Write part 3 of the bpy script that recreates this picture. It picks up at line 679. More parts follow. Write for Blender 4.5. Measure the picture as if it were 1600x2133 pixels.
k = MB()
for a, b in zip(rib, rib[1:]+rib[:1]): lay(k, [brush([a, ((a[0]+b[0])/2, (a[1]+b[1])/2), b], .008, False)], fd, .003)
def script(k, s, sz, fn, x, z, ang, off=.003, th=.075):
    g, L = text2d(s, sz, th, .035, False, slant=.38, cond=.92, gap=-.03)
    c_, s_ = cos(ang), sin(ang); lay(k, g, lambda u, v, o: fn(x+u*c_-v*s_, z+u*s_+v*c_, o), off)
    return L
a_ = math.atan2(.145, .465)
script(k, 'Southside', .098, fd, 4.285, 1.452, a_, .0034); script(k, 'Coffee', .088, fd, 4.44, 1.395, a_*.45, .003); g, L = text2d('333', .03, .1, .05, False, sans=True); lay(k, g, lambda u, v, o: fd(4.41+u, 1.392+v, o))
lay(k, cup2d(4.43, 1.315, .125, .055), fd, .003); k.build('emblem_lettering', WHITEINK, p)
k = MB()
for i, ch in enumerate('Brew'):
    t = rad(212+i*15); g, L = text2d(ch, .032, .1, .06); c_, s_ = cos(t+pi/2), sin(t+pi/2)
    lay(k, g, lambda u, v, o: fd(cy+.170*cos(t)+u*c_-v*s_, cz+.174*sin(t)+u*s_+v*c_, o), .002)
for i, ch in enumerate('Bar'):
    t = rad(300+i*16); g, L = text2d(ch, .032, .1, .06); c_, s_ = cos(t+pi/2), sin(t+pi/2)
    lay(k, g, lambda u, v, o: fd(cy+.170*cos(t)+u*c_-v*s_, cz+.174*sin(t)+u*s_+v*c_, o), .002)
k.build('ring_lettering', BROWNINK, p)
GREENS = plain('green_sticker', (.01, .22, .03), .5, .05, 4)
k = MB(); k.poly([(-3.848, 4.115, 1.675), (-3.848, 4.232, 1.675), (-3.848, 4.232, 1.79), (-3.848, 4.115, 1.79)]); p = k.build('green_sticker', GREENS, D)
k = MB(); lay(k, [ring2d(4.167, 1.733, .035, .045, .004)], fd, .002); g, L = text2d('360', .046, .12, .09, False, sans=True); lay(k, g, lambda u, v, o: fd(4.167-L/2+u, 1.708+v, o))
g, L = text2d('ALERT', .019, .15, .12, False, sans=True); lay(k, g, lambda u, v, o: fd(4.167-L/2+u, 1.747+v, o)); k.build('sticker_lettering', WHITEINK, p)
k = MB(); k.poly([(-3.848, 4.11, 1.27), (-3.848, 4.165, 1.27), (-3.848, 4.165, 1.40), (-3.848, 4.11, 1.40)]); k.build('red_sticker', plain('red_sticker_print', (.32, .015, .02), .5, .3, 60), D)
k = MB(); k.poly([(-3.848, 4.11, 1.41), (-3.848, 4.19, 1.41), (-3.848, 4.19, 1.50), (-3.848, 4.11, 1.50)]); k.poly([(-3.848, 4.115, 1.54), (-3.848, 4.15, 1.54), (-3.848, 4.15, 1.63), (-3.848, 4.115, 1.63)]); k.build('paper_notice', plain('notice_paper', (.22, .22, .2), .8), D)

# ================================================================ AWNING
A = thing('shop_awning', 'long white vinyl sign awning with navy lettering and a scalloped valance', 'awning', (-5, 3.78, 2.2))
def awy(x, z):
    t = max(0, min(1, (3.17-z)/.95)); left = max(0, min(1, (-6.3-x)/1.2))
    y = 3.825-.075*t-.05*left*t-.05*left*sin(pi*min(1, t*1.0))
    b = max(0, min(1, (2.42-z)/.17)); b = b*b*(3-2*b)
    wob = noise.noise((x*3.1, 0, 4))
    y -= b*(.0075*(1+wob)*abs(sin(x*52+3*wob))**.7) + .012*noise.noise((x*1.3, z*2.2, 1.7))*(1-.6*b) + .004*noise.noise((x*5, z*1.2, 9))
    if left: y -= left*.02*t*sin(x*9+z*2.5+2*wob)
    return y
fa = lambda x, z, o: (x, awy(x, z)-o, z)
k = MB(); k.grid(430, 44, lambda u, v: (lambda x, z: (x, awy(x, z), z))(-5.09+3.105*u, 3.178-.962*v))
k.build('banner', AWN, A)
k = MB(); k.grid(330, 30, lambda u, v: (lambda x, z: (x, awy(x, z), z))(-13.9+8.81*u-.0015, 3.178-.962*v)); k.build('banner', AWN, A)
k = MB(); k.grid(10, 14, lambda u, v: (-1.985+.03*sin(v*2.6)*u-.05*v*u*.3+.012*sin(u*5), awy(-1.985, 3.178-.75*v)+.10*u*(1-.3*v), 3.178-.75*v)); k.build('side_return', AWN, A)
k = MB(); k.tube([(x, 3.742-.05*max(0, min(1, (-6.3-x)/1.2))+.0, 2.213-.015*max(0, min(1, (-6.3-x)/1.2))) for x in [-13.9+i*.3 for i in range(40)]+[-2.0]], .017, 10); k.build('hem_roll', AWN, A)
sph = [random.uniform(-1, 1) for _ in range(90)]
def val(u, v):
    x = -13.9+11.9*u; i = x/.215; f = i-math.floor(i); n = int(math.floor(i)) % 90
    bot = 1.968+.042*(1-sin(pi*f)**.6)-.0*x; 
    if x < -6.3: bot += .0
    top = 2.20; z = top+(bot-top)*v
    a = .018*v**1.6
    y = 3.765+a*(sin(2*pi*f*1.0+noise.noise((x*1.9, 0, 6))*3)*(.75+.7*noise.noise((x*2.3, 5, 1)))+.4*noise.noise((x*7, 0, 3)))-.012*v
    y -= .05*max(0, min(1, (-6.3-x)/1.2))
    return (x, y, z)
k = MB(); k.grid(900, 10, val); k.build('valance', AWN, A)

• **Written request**
Where a line holds "script", copy that line.

• **Answer for the task**
Write part 3 of the bpy script that recreates this picture. It picks up at line 679. More parts follow. Write for Blender 4.5. Measure the picture as if it were 1600x2133 pixels.
def script(k, s, sz, fn, x, z, ang, off=.003, th=.075):
script(k, 'Southside', .098, fd, 4.285, 1.452, a_, .0034); script(k, 'Coffee', .088, fd, 4.44, 1.395, a_*.45, .003); g, L = text2d('333', .03, .1, .05, False, sans=True); lay(k, g, lambda u, v, o: fd(4.41+u, 1.392+v, o))